((

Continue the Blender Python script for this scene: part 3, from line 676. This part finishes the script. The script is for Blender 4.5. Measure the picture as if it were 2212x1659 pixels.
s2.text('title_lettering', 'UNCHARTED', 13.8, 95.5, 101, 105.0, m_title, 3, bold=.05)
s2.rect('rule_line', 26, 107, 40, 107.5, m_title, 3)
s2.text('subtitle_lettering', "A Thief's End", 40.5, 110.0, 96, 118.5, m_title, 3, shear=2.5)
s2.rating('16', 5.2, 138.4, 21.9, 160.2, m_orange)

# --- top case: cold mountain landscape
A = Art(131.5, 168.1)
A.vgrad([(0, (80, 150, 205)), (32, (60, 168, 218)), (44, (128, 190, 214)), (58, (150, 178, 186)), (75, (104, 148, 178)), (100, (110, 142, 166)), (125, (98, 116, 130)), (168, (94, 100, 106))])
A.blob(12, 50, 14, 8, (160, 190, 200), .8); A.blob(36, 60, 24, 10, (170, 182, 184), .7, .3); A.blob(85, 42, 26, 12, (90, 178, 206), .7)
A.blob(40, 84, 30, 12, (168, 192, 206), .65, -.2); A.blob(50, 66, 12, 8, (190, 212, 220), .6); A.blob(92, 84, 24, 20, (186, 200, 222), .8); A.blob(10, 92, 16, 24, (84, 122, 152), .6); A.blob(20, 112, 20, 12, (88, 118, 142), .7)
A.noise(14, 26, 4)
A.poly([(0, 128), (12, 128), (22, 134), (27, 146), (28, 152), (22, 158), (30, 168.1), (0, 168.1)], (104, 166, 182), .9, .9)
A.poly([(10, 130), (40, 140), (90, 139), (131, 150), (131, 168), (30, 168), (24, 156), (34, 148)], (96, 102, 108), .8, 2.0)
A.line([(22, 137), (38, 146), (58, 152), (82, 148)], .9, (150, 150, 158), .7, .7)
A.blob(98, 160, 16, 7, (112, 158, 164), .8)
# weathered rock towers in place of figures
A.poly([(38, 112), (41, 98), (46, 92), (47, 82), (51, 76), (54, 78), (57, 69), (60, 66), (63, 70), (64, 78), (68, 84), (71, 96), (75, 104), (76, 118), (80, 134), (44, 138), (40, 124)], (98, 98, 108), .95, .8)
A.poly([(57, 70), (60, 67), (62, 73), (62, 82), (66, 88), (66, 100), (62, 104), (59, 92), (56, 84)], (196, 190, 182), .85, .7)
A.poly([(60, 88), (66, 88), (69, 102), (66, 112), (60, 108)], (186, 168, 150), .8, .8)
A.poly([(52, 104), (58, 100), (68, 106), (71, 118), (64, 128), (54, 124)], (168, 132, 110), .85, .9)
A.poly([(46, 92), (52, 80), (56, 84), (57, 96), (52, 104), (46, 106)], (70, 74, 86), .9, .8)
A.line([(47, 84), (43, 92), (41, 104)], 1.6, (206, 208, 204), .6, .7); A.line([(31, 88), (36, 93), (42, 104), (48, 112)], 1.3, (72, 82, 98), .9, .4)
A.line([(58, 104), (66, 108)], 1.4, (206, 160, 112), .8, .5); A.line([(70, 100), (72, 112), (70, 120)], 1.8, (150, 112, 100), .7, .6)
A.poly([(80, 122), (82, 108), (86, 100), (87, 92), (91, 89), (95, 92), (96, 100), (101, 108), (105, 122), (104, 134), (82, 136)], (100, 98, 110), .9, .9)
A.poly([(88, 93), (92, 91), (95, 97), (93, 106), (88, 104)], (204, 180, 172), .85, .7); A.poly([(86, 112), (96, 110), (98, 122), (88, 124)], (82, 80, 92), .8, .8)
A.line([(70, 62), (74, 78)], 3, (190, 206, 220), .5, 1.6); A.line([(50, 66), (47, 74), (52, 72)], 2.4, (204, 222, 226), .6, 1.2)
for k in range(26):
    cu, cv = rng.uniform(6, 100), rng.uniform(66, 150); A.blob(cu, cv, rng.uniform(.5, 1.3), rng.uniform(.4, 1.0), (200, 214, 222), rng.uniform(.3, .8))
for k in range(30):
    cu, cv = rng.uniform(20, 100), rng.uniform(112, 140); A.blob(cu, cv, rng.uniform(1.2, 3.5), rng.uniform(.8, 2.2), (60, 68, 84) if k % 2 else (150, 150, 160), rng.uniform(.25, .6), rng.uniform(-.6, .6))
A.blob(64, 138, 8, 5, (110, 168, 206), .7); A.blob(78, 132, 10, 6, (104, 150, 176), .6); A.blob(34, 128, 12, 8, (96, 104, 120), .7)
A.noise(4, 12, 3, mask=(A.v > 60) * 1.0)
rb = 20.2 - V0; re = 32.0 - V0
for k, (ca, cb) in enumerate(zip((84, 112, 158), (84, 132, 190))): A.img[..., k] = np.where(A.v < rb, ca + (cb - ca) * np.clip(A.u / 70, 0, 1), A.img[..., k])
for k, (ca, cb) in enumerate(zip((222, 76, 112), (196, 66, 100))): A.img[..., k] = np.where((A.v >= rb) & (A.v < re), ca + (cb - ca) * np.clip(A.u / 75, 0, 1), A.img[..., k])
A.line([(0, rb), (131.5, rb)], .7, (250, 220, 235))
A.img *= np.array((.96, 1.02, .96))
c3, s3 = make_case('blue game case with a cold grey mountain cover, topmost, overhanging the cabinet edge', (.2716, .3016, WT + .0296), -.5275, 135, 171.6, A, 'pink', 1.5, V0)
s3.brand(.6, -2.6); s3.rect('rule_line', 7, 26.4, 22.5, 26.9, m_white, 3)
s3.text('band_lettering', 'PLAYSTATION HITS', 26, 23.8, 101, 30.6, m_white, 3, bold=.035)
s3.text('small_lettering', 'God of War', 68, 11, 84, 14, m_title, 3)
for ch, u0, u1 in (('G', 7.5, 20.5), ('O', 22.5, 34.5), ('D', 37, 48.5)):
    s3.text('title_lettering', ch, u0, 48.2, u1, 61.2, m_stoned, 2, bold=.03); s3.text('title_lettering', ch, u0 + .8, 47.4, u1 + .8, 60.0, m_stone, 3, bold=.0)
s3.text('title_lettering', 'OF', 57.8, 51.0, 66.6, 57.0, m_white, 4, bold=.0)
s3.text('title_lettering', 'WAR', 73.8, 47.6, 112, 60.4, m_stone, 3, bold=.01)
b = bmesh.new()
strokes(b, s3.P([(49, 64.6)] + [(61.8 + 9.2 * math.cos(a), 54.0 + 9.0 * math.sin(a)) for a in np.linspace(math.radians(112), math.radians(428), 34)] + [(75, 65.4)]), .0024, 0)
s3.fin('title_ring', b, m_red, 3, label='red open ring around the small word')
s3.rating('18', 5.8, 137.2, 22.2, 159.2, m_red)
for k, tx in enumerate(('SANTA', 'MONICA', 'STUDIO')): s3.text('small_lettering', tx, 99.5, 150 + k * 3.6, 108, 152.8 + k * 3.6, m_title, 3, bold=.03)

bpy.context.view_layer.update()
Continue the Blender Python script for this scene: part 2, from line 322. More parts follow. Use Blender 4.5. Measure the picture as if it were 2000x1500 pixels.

))

Set exercise:
Stopping at the line containing "s2.rating('16', 5.2, 138.4, 21.9, 160.2, m_orange)", please repeat exactly every line from the very start of the entries, that line included, and nothing more.

Reply:
Continue the Blender Python script for this scene: part 3, from line 676. This part finishes the script. The script is for Blender 4.5. Measure the picture as if it were 2212x1659 pixels.
s2.text('title_lettering', 'UNCHARTED', 13.8, 95.5, 101, 105.0, m_title, 3, bold=.05)
s2.rect('rule_line', 26, 107, 40, 107.5, m_title, 3)
s2.text('subtitle_lettering', "A Thief's End", 40.5, 110.0, 96, 118.5, m_title, 3, shear=2.5)
s2.rating('16', 5.2, 138.4, 21.9, 160.2, m_orange)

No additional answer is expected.